> _TASK DESCRIPTION_:
Restate word for word the lines of the data below, from the first through the one that has "# x runs along".

┌────────

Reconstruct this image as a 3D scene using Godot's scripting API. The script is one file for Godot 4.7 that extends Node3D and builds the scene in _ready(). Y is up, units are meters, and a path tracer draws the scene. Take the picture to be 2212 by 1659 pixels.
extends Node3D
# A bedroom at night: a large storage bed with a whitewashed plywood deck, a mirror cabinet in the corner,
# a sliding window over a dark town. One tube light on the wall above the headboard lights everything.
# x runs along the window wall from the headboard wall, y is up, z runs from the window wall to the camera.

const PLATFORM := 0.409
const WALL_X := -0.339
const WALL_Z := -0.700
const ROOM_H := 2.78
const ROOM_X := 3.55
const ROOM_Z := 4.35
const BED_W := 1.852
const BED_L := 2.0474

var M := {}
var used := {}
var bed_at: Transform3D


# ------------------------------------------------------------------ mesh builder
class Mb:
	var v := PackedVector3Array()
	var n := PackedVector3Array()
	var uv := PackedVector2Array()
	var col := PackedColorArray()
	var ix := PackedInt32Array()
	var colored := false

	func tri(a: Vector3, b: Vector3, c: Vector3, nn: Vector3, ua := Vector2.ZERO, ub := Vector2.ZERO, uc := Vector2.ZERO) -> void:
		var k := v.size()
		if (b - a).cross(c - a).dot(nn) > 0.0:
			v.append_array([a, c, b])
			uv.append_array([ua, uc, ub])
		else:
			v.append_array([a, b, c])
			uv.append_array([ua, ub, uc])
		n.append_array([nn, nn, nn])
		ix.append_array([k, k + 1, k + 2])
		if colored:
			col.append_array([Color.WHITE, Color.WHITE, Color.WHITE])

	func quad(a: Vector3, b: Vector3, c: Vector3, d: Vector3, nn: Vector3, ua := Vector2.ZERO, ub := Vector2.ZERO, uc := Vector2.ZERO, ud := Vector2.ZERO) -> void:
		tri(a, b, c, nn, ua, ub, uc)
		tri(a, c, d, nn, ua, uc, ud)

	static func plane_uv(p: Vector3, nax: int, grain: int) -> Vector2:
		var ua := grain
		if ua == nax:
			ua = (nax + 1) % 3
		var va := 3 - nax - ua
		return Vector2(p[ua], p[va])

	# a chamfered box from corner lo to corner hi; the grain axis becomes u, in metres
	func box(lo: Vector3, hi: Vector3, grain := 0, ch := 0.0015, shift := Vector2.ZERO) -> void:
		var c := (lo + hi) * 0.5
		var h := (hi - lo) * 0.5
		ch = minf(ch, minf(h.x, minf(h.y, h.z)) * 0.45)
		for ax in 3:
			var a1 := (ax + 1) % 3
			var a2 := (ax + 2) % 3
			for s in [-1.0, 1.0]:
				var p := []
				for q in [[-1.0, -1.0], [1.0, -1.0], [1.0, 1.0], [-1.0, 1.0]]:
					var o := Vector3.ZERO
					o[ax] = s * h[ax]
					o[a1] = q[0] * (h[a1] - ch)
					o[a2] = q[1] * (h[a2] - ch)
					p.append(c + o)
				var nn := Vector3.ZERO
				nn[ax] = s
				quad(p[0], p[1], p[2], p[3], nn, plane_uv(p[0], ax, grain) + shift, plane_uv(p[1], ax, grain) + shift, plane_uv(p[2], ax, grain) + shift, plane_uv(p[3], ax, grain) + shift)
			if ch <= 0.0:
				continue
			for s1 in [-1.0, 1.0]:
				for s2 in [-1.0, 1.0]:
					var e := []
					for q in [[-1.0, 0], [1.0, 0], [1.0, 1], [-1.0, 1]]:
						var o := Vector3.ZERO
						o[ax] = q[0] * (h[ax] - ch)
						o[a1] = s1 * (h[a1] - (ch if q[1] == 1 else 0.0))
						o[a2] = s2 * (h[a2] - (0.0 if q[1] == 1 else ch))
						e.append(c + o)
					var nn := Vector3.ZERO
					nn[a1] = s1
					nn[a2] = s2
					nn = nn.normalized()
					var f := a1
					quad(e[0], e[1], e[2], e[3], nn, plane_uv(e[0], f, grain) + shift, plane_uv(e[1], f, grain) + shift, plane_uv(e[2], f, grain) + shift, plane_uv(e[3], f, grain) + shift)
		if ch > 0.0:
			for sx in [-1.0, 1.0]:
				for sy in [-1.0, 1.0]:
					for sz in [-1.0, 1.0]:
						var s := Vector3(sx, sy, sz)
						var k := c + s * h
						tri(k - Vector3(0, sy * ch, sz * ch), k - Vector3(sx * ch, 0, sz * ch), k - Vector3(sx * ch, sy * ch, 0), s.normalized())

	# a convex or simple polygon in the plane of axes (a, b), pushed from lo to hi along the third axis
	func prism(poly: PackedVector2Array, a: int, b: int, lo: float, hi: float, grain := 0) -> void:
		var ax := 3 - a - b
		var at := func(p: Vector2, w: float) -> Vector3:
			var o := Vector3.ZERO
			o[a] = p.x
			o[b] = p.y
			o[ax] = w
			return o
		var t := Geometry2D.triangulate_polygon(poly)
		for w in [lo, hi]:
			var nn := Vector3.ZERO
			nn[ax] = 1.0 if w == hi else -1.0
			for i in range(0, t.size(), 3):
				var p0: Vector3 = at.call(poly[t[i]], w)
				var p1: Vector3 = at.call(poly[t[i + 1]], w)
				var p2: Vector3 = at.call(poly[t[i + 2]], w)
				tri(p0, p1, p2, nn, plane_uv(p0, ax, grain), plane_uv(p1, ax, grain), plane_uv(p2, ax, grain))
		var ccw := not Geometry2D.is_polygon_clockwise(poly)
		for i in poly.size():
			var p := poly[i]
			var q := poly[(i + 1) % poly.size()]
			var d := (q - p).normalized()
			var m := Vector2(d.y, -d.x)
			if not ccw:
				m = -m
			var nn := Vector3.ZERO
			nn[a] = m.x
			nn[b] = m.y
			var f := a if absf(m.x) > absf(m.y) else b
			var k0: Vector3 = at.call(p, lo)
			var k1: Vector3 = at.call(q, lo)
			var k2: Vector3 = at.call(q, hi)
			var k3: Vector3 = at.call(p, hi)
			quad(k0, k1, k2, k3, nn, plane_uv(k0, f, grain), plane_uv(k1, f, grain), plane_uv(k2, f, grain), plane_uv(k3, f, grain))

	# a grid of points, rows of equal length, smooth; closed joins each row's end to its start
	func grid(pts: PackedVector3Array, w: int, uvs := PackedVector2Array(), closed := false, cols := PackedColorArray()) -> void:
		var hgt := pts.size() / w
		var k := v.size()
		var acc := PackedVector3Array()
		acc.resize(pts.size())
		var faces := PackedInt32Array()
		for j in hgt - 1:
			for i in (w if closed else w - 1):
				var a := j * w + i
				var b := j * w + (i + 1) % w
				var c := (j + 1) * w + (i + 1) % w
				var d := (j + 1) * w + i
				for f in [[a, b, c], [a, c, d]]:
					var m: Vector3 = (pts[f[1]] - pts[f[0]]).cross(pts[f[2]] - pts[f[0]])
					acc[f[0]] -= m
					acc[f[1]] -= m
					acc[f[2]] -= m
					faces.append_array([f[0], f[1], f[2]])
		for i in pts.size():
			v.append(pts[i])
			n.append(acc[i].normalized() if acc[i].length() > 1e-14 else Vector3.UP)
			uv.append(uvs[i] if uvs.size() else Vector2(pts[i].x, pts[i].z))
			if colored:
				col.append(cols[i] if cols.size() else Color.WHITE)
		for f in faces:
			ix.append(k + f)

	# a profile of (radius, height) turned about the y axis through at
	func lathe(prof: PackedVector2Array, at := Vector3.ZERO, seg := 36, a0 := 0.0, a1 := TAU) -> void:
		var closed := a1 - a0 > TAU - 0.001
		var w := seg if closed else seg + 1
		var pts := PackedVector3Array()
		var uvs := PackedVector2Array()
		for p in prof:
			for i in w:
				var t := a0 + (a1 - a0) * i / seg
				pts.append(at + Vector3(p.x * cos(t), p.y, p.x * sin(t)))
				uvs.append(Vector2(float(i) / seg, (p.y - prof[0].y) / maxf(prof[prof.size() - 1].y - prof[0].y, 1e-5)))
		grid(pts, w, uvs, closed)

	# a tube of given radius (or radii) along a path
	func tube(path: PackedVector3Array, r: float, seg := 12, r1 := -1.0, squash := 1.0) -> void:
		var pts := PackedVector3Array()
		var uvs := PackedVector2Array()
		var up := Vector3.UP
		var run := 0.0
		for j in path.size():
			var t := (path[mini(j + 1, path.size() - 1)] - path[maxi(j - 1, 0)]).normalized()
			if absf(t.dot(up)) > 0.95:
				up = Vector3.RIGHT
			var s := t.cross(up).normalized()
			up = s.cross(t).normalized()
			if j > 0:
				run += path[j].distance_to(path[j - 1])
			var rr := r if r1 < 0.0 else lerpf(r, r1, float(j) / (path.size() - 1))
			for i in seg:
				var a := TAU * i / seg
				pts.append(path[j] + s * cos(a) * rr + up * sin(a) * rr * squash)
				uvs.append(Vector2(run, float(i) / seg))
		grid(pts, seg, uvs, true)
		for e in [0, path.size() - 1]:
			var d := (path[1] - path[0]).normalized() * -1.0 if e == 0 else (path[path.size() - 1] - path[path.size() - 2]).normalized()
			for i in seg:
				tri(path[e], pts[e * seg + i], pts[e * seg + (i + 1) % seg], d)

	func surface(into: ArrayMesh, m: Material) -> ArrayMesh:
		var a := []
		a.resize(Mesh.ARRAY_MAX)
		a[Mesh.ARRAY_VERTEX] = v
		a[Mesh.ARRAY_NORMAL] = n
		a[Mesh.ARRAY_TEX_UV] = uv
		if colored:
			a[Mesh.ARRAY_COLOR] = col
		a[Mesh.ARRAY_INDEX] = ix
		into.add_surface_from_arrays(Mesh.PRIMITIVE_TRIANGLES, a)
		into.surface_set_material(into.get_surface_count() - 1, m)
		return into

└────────

> _TASK RESPONSE_:
Reconstruct this image as a 3D scene using Godot's scripting API. The script is one file for Godot 4.7 that extends Node3D and builds the scene in _ready(). Y is up, units are meters, and a path tracer draws the scene. Take the picture to be 2212 by 1659 pixels.
extends Node3D
# A bedroom at night: a large storage bed with a whitewashed plywood deck, a mirror cabinet in the corner,
# a sliding window over a dark town. One tube light on the wall above the headboard lights everything.
# x runs along the window wall from the headboard wall, y is up, z runs from the window wall to the camera.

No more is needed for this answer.